Lilienthal, Atwood, Petersdorf and others advocate zero tolerance for weak and dead lobster all down the line. (We’re talking about shedders, or soft shell lobster here — shrinkage is less of a problem with hard shell lobster if it’s handled with some consideration.)

Which brings up another problem: the way fishermen handle the animal aboard the boat. Tossing a shedder is asking for trouble.

Jonesport poundkeeper Albert Carver once spoke of fishermen throwing a lobster and its “jibboom” — ordinarily an extension of a boat’s bowsprit, but in this case a term for the lobster’s sharp nose — poking a hole into another lobster, which makes the injured animal bleed to death.

In high shedder season at times as much as 70 percent of the catch is soft: what Petersdorf calls “hot potatoes.” And it’s not all a question of quality; it’s the sheer volume of landings. The live market can only handle so much. Canadian processors come to the rescue by buying this huge amount of fragile product, and then cooking and freezing it.

Without the processors, the live market would be overwhelmed, and everyone in the industry realizes this and is grateful. But Atwood, Petersdorf and others suggest that if processors were to refuse to accept lobster of a quality that has to be held with both hands — if they had a zero tolerance on mortality — that would, Petersdorf said, “Put pressure on us, the dealers, which would then, in turn, put pressure on the wharves, which would put pressure on the boats.”

The trick would be to convince the Canadian processors that it’s in their interest to demand zero mortality because they’d make more money.
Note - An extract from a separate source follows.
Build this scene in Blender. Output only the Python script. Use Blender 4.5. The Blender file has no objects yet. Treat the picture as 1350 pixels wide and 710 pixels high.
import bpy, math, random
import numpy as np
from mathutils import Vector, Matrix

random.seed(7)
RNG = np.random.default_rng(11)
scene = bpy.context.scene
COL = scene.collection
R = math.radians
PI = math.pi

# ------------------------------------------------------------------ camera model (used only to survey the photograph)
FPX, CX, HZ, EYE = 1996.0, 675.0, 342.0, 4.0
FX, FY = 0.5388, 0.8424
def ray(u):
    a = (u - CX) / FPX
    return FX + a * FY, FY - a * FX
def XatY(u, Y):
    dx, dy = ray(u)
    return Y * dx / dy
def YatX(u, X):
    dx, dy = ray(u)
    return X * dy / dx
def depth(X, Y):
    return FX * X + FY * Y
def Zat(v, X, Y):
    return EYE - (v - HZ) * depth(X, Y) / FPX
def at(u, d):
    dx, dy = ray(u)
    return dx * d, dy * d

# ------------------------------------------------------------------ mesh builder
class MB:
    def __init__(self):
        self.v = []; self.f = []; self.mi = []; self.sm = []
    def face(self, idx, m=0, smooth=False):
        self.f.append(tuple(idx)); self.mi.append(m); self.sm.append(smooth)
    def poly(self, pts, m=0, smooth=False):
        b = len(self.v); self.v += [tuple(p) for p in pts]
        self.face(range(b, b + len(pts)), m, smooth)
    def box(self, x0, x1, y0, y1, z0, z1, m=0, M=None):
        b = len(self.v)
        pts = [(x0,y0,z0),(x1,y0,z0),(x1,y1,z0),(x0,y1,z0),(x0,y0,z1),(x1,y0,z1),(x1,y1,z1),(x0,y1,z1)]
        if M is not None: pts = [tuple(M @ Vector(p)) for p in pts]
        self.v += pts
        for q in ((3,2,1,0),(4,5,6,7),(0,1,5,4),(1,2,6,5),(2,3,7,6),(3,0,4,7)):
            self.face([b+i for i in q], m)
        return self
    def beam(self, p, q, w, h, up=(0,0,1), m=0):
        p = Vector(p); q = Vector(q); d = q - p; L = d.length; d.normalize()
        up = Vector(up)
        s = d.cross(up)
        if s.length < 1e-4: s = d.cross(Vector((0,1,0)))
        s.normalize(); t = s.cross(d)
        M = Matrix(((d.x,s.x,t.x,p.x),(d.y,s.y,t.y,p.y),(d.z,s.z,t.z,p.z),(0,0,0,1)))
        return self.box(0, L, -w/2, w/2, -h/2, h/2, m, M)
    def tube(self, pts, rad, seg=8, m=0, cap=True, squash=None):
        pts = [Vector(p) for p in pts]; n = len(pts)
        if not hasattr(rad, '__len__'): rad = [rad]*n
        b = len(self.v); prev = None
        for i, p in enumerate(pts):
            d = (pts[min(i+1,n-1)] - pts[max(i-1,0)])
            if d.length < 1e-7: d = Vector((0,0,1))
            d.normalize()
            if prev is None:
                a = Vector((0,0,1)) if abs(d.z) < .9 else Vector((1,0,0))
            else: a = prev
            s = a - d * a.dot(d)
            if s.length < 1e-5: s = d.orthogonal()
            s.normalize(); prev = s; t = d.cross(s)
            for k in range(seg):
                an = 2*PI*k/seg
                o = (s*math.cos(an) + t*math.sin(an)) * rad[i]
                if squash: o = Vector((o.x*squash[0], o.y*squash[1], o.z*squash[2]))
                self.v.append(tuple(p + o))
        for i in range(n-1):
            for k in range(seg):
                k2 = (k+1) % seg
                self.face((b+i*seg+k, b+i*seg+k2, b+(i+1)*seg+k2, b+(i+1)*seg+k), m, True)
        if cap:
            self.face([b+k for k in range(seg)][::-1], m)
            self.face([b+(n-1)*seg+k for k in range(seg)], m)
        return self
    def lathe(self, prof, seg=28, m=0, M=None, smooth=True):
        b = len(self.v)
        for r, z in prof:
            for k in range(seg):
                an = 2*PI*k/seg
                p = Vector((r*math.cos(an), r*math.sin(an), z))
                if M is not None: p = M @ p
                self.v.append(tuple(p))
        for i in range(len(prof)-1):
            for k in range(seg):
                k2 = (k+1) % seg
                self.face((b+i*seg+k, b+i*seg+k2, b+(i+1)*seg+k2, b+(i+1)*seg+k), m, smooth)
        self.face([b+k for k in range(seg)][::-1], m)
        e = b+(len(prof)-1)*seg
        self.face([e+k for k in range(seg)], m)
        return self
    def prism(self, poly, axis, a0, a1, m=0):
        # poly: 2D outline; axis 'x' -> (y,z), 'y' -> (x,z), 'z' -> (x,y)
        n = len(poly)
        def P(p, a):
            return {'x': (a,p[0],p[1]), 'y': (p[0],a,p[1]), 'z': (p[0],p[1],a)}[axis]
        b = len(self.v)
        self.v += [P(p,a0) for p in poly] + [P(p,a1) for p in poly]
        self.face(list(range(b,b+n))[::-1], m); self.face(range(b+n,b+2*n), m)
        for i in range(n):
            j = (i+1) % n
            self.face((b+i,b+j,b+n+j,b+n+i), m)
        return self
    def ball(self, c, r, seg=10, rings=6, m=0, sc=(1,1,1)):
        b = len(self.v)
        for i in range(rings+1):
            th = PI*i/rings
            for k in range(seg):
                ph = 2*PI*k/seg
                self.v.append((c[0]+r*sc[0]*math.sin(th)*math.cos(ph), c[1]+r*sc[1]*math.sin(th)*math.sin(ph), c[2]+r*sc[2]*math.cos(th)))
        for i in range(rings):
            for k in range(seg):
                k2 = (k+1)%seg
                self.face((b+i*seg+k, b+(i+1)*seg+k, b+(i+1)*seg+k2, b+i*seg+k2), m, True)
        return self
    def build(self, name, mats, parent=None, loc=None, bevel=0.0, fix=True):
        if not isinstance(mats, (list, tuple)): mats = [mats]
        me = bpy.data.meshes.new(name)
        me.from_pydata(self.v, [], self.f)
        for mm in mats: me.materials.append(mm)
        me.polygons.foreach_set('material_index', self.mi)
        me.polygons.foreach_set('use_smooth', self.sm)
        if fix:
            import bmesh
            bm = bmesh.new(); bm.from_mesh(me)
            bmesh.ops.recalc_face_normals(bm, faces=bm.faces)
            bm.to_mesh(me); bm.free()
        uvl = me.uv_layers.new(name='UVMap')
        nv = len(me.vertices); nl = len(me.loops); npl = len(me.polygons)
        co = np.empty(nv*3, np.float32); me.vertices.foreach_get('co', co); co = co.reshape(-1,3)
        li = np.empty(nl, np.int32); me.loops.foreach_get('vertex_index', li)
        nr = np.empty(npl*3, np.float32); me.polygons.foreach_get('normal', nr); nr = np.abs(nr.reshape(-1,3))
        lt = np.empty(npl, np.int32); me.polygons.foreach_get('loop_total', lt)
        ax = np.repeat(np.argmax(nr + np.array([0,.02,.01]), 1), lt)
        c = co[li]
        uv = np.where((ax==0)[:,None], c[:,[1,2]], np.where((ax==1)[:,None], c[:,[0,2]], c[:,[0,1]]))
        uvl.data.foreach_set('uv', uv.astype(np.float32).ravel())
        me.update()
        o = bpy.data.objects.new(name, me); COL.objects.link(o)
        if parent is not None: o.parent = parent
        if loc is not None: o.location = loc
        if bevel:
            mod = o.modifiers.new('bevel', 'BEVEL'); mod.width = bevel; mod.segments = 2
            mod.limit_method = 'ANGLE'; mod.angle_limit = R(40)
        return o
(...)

In fact, this thinking goes, everyone in the chain — fisherman, wharf or co-op, dealer, wholesaler, distributor, store or supermarket — would make more money, and the lobster too weak to take a band would have a chance to live another day, harden its shell and become a viable product.

Another practice that damages lobster, according to Petersdorf, is that of loading lobster two crates at a time with the hooks going through only one becket on each crate. When the crates come out of the water, they slide sideways and the animals go from one end of the crate to the other, crashing into each other. “Even we have battled with crew over the years on how to unload product in the house,” he admitted. “It is a battle.”

Atwood has an idea for reducing the problem of too much soft-shell lobster selling for too low a price to satisfy fishermen. “Too many lobsters; not enough price?” Atwood questioned, recalling last summer’s tie-up (WWF Sept. 07). “We’ll take the lower third of the state (Kittery to Casco Bay) and close that in July. We’ll close the mid-section (Brunswick to Rockland-Vinalhaven) in August. We’ll close the downeast section (Stonington to Eastport) in September.”

He explained, “So you’ve cut your supply down. When they go back to fish, you’ve got a lobster that is probably 75 percent shippable instead of 30, 40, or 50. There’s your price. It’s [due to] the demand. The quality of the lobster they’re going to get is higher, so you have more to ship, so you can afford to pay more. Think about that one,” he said, then added, “[The fishermen] want an eight-dollar lobster? They may have to take a month off.”

Atwood’s idea is not original. In 1956, Portland dealer William V. Benson suggested the same thing and was castigated by just about everyone for his “disservice” to the industry and for “sullying the reputation of the Maine lobster,” as quoted in The Great Lobster War, Ron Formisano’s fascinating account of the 1950s Portland lobster price-fixing trial. When told about Benson’s plan, Atwood suggested that perhaps it was an idea whose time had come. He explained that southwest Nova Scotia avoids the shedder mess by closing lobster fishing from June to the last week in November and said, “Maybe the people in Canada are telling us something, because they have a lot of our market. They hold their hard shells as long as they possibly can, which [means] more hardened new shells, less volume hitting the market all at once.” He added, “I would say that the fishermen have to take notice if they want more value for the lobster. Let the grapes go back overboard. It’s a quality issue for us who sell them.”